There’s been a significant increase in the number of women working in motorsport communications but this hasn’t been reflected across every role in the paddock. This year, however, Hannah Schmitz has become something of a household name in the motorsport community. F1team strategy was at the forefront of the conversation and Schmitz became the face of excellent decision-making and composure in the most high-pressure situations.


Credit: ORACLE Red Bull Racing


W Series funding issues


W Series returned after a great 2021 season to a thrilling start in Miami. The drivers got to grips with the tricky circuit and Jamie Chadwick showed why she was already a two-time champion of the series.

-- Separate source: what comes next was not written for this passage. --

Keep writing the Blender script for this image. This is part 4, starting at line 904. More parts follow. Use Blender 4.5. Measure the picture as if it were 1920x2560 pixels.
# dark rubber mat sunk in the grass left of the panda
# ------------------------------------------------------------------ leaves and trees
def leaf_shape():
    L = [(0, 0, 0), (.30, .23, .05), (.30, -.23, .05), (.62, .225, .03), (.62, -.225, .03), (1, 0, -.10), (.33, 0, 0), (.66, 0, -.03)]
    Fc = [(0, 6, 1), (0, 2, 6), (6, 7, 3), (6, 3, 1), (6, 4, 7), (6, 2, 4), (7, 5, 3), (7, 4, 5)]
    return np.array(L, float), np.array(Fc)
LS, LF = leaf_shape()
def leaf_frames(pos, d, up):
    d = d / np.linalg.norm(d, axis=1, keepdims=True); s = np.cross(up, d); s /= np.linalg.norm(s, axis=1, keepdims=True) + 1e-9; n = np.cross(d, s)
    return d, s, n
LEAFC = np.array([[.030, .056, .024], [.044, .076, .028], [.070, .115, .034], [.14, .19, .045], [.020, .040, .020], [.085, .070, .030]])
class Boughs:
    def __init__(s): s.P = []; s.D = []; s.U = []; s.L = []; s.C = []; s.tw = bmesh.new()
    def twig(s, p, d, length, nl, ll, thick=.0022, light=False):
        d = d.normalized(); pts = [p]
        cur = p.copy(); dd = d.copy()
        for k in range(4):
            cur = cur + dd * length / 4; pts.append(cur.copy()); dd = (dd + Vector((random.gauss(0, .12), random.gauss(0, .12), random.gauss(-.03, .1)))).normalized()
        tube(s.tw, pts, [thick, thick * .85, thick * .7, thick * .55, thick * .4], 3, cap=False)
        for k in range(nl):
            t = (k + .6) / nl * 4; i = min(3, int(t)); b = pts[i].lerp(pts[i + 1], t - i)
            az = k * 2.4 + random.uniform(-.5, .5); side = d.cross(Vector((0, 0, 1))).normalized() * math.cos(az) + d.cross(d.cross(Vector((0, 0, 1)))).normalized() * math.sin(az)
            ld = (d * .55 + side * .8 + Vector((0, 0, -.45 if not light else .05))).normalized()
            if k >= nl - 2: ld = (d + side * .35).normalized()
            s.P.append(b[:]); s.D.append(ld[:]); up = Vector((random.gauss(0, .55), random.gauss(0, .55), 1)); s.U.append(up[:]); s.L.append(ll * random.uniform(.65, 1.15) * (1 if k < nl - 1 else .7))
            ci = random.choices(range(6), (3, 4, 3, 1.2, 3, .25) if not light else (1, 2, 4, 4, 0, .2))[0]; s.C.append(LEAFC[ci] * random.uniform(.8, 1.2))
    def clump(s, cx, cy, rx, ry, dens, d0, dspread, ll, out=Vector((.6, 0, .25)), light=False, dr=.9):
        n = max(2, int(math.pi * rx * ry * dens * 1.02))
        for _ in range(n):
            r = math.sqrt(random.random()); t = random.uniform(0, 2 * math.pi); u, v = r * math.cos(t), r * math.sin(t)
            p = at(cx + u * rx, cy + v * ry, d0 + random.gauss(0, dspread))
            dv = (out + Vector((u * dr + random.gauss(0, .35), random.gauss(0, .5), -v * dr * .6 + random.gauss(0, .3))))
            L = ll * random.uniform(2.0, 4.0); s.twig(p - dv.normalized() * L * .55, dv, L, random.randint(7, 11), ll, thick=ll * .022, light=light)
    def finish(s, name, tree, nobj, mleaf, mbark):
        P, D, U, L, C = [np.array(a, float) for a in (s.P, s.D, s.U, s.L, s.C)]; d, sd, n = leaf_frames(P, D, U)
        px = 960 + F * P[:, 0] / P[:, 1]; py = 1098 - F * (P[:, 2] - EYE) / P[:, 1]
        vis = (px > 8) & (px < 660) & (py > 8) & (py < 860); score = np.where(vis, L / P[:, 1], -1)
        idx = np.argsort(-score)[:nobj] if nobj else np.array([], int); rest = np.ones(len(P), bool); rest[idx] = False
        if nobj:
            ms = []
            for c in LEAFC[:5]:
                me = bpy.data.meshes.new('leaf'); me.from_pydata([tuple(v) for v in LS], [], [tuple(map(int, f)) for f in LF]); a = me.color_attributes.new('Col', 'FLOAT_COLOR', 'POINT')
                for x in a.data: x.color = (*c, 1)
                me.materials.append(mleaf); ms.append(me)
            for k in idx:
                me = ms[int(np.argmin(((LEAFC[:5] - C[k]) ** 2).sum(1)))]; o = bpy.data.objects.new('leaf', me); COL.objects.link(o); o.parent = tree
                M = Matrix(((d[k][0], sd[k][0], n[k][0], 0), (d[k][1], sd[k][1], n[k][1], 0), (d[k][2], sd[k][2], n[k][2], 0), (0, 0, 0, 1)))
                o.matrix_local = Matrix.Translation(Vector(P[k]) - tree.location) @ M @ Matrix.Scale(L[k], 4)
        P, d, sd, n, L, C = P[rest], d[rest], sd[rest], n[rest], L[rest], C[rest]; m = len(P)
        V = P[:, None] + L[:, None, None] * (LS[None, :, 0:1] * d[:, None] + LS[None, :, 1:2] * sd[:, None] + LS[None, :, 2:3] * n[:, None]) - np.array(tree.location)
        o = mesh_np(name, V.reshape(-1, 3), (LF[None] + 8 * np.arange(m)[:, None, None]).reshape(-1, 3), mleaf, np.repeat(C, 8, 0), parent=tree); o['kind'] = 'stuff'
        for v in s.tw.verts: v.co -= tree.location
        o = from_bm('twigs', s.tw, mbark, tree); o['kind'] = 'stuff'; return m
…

We saw great battles between drivers with excellent driving from Abbi Pulling, Beitske Visser and Alice Powell.


Miami podium celebrations. Credit: W Series

By the time it got to the autumn, rumours were beginning to circulate of financial troubles as the series prepared to head across the pond to COTA. The rumours soon turned out to be true and W Series was forced to cancel the final two races of the season, making Chadwick champion for a third time.


However, the indication is that W Series will return next year with new funding and with Chadwick departing for INDY NXT (INDYCAR’s development series) it should really open up the championship for some of the younger drivers.


New for 2023: Formula Academy


Towards the end of 2022, F1 decided to get seriously involved in women in motorsport by launching the Formula Academy. The series varies in many ways from W Series, using lower-powered F4 single-seaters and featuring a 15-car grid. However, the most significant difference is that drivers will have to cover €150,000 of their costs (whereas W Series is free to enter).


It is an exciting prospect for up-and-coming female drivers as the cars will be run by current F2 and F3 teams, giving them the opportunity to prove themselves and hopefully gain promotions to the higher series.


There are concerns, however, just as there were with W Series, that segregating drivers reinforces the idea that women are not fast enough to compete with men. We know that’s not true and it’s being shown by drivers like Doriane Pin. There’s also the risk that if women are still struggling to access racing opportunities earlier on in their driving career, then the highest levels of racing will still be out of touch for them.


Credit: More Than Equal

We’re not the only ones to spot this problem and 2022 saw the launch of More Than Equal. Founded by F1 race winner driver David Coulthard alongside entrepreneur Karel Komarek, it aims to find the “first female F1 Drivers’ World Champion” by scouting young talent and supporting them throughout their career to put them on a level playing field with men.


Growing opportunities and visibility for female drivers in the new year


We’ve seen more and more opportunities open up for women to drive competitively at a professional level – this can only be a good thing. Increasing the number of racing series and initiatives that encourage and enable women to compete at the highest level will improve the quality of female drivers and inspire more young girls to pursue professional racing as a realistic career option.


There are so many exciting things to come in 2023 and we can’t wait to see what happens next.